--- WHAT THE EXERCISE ASKS ---
Begin with the first line below and retype each line exactly through the line containing "TH, RO, PSI, FPX". Any pictures are to be left out.

--- SUPPLIED INFORMATION ---
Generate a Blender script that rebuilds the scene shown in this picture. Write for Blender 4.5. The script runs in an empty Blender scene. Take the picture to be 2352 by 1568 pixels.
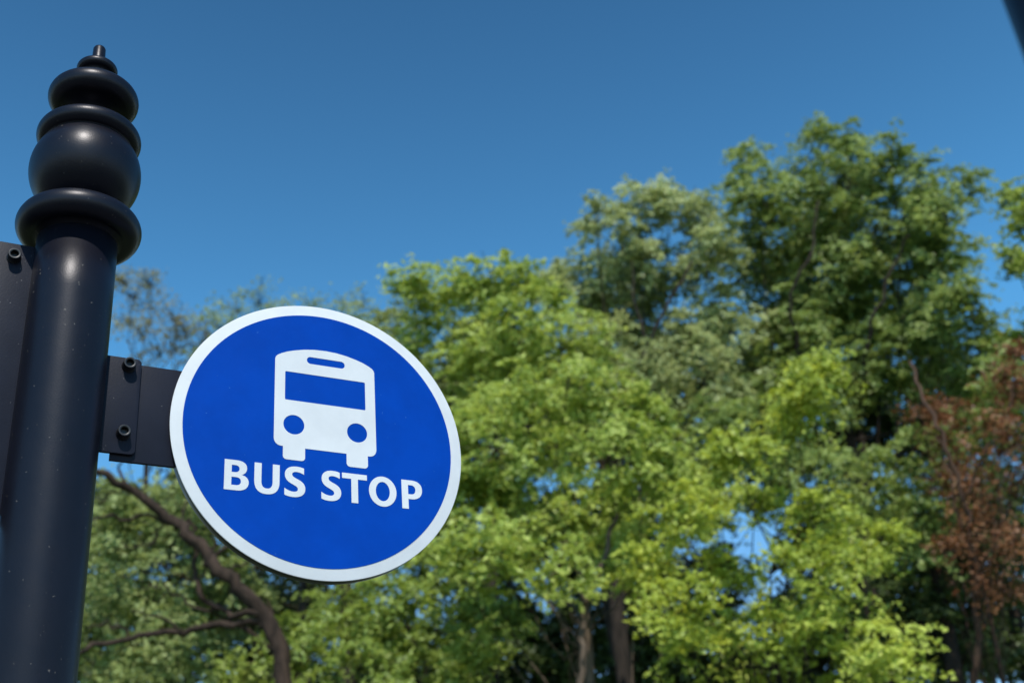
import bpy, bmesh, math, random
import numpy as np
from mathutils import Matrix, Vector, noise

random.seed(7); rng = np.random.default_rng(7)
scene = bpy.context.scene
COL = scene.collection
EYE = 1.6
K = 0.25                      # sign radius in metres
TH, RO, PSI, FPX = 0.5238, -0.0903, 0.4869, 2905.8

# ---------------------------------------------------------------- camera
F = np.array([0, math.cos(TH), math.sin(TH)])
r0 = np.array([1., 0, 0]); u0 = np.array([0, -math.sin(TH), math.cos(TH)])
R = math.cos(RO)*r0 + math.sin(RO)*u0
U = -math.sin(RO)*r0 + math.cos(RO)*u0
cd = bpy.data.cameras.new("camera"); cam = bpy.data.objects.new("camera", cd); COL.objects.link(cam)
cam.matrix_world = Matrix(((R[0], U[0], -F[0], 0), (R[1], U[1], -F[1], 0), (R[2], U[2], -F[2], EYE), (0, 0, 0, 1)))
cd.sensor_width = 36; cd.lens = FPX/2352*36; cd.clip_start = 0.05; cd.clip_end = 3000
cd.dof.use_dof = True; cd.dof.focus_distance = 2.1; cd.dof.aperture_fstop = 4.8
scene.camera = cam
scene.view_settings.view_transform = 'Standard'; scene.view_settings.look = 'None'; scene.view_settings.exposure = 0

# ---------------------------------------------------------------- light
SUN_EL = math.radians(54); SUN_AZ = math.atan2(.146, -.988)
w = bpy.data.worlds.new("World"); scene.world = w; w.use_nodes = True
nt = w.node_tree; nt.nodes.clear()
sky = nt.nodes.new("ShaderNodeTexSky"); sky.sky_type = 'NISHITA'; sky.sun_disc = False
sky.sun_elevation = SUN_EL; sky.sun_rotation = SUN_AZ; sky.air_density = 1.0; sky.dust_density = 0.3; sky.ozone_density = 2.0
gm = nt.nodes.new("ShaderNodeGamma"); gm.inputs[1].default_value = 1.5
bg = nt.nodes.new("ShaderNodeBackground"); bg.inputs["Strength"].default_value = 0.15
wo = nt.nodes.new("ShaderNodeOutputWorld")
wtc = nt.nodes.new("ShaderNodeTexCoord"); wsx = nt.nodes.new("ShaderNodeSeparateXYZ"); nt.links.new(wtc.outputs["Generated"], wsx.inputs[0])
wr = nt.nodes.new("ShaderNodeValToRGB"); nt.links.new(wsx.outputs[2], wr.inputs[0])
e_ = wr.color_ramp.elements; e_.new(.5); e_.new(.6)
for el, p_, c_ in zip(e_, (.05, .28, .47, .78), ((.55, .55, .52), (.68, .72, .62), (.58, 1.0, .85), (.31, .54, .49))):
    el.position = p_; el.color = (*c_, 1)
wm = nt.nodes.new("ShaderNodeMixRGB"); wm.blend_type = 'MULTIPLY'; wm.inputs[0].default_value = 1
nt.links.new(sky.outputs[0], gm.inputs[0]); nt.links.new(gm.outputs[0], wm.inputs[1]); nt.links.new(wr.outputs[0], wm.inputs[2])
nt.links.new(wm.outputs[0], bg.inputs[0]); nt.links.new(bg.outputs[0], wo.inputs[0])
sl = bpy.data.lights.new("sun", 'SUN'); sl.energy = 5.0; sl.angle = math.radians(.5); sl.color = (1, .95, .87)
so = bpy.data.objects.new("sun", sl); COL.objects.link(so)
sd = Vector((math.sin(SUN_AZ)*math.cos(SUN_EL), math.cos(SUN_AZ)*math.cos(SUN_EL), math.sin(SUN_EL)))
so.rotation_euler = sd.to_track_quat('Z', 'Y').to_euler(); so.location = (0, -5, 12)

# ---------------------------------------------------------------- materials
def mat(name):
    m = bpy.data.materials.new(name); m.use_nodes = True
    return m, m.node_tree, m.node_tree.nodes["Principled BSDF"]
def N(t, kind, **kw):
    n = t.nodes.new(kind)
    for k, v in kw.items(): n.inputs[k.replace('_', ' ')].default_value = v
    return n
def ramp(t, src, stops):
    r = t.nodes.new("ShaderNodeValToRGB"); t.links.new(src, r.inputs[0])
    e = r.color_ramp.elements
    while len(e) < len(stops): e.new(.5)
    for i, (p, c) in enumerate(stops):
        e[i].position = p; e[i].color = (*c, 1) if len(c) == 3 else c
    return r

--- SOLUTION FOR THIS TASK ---
Generate a Blender script that rebuilds the scene shown in this picture. Write for Blender 4.5. The script runs in an empty Blender scene. Take the picture to be 2352 by 1568 pixels.
import bpy, bmesh, math, random
import numpy as np
from mathutils import Matrix, Vector, noise

random.seed(7); rng = np.random.default_rng(7)
scene = bpy.context.scene
COL = scene.collection
EYE = 1.6
K = 0.25                      # sign radius in metres
TH, RO, PSI, FPX = 0.5238, -0.0903, 0.4869, 2905.8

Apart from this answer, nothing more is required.